I sure hope he’s right. It’s comforting to know that he was one of the 2 polls to get it right in 2000.
Hg
I still say that the Kerry campaign must stop Dukakissing on the Bai article like they did on the flipflop spin. My guess is that, with the same performance in the debates, if he had prodded the press on the flipflop issue along the lines of Chait’s article in the 10/18 New Republic SIX MONTHS ago, and dismissed it as a mere spin in the ways I’ve suggested since, and put forward an NYU+ length speech to counter Bush’s monday blowout in NJ on terror, and challenged the Bai spin, and the media that have magnified its already distorted portrayal, he would be running consistently ahead by 4-5 points in the polls, and pulling along Democrats into the House and Senate too. In an honest election, where the Clarke interview with Michael Moore in Fahrenheit 9/11, where he points out 9/12 Bush was only interested in Iraq ACROSS THE COUNTRY — the Republicans would be in trouble in both Houses of Congress and would have a 92 type futile race for the White House. But that’s not the agenda.
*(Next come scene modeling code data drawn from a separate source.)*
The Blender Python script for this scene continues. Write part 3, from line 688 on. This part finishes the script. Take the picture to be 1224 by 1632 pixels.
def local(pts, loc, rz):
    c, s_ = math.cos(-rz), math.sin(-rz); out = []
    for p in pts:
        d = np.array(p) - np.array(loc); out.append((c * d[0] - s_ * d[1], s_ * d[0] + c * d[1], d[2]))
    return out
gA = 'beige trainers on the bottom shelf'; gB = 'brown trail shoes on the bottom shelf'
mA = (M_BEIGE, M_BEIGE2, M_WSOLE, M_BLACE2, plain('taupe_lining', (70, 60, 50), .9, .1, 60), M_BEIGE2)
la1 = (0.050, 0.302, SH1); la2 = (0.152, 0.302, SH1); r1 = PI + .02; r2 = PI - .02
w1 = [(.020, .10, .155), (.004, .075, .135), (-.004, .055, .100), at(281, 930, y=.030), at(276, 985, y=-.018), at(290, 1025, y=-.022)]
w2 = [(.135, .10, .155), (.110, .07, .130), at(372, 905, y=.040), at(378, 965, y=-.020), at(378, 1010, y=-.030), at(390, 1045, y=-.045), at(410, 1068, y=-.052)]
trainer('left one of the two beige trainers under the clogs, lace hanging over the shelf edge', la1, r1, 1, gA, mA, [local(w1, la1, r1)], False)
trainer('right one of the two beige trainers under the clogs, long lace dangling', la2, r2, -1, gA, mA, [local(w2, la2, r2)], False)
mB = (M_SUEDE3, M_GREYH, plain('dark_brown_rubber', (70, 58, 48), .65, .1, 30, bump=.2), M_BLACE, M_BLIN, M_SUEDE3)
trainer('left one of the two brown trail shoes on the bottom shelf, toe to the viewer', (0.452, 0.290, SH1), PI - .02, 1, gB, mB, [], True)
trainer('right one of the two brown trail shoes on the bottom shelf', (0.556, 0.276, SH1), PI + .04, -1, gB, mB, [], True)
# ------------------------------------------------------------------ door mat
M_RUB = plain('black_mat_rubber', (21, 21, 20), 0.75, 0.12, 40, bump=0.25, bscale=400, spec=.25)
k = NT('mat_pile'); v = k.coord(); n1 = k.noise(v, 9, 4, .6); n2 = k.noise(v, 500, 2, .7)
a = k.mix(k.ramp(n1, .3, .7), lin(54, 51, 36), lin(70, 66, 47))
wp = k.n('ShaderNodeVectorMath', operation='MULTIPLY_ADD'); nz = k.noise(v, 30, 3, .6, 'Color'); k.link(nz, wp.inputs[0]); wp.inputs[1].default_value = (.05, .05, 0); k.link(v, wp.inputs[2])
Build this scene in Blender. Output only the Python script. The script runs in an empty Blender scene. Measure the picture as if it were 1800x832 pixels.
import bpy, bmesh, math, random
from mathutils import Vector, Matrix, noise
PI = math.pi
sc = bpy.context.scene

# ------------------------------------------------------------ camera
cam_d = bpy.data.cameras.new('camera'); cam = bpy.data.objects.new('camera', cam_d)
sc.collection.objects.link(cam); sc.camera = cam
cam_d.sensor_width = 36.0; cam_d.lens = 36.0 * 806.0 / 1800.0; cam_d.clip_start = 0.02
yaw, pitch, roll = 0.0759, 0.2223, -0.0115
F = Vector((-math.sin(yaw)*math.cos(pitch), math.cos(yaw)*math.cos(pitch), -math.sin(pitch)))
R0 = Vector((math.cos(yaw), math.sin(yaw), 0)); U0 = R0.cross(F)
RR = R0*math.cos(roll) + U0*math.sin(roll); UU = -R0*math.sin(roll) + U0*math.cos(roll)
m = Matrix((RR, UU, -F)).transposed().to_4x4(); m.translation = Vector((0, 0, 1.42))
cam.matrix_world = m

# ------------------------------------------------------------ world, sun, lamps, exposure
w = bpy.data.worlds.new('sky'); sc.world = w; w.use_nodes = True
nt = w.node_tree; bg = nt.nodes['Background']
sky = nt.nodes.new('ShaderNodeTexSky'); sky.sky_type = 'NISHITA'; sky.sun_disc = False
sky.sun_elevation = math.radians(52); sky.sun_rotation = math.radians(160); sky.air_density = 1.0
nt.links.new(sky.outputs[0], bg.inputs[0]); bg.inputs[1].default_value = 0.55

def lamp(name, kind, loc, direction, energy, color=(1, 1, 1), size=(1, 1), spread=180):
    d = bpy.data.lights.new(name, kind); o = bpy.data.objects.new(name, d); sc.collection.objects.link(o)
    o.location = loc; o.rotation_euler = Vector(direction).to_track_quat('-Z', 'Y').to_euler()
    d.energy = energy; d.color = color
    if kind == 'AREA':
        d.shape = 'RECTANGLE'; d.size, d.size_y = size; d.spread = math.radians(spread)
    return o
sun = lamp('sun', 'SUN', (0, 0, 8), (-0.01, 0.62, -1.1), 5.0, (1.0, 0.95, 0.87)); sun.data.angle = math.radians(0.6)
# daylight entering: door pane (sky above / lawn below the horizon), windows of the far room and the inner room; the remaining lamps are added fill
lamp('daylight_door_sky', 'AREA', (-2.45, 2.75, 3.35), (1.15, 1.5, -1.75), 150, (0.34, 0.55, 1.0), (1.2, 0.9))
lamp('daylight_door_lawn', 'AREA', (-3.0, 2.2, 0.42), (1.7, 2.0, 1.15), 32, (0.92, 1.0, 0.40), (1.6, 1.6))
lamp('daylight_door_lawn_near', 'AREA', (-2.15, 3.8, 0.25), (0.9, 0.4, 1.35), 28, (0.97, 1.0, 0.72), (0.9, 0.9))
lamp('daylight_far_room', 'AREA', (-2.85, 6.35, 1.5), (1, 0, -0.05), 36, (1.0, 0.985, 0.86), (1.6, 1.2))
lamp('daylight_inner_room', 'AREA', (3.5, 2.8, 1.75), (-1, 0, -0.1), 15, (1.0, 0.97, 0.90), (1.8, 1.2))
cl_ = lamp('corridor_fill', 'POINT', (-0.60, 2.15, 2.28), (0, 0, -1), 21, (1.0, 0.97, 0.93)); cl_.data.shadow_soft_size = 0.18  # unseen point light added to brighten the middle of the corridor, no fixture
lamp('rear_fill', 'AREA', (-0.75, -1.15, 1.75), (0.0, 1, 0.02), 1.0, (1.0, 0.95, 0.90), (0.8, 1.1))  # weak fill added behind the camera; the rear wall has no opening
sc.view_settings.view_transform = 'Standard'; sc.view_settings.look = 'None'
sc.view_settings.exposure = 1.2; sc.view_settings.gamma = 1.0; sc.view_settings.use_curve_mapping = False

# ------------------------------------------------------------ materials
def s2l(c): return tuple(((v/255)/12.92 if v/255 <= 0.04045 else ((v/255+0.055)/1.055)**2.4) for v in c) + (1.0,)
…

In another thread I noted that it is probably appropriate for pollsters to assume a higher Republican turnout (as a percentage of registered Republicans) than Democratic turnout (as a percentage of registered Democrats). I was surprised that a few posters chose to attack this observation (some quite forcefully). This I believe is a well-documented phenomenon of American politics. It stems from the fact that Republicans tend to be more affluent, more focused on politics, have better access to the polls, etc. Some asked for statistics backing this up, so I went and looked up turnout statistics for some California counties. Obviously this is not a rigorous analysis, but what I found does indicate that Republicans turnout in greater percentages than Democrats. And I’ve read in many places that this is true nationally – I’ll provide cites as they turn up. Some people on this blog just don’t like to hear this apparently, and seem to suggest as a point of contention that I’m saying Republicans turn out in greater total numbers – I’m not. The advantage in Democratic party id partially or totally offsets the higher Republican turnout percentage to some extent. As an example, here’s results from Contra Costa county, which is heavily democratic and went for Al Gore in 2000:
Registration & Turnout
Democratic
Completed Precincts: 907 of 907
Reg/Turnout Percentage
Democratic Registration 223,155
PRECINCT REGISTRATION 223,155
PRECINCT BALLOTS CAST 99,416 44.6%
ABSENTEE BALLOTS CAST 37,480 16.8%
TOTAL BALLOTS CAST 136,896 61.3%
Registration & Turnout
Republican
Completed Precincts: 907 of 907
Reg/Turnout Percentage
Republican Registration 153,790
PRECINCT REGISTRATION 153,790
PRECINCT BALLOTS CAST 71,717 46.6%
ABSENTEE BALLOTS CAST 32,706 21.3%
TOTAL BALLOTS CAST 104,423 67.9%
Notice that Gore carried the county by ~31,000 votes, despite a registration advantage of 70,000. The reason for the narrower gap was the much higher Republican percentage turnout (68% R vs 61% D). If this is indeed indicative of national turnout habits, and I believe it is, then it is appropriate for Gallup to weight registered Democrats for 8% less turnout than registered Republicans. Alan asserts this is “totally unrealistic” – I disagree.
In my opinion, the big flaw in the Gallup polls is not the turnout weighting, but rather their insistence on oversampling registered Republicans. There just doesn’t seem to be a good reason for this. Their assertion that party id is fungible isn’t borne out by exit polls from the past several presidential elections. To gain an accurate sampling of the electorate, they should weight for best-known state or national party id distribution, as Zogby does, and also for expected party percentage turnout.
I think the NC poll is the most impressive. We’ll see how is really turns out though.
SUSA has the best record of any polling firm over the past 10 years.
I have to say, though, that I don’t place much trust in SUSA polls. These were the same people, after all, who called Maryland and New Jersey close in 2000, where Gore then went on to win by 15 points.
Although this isn’t the only poll I’ve seen with Kerry leading in Florida, so I’m inclined to believe he’s genuinely ahead.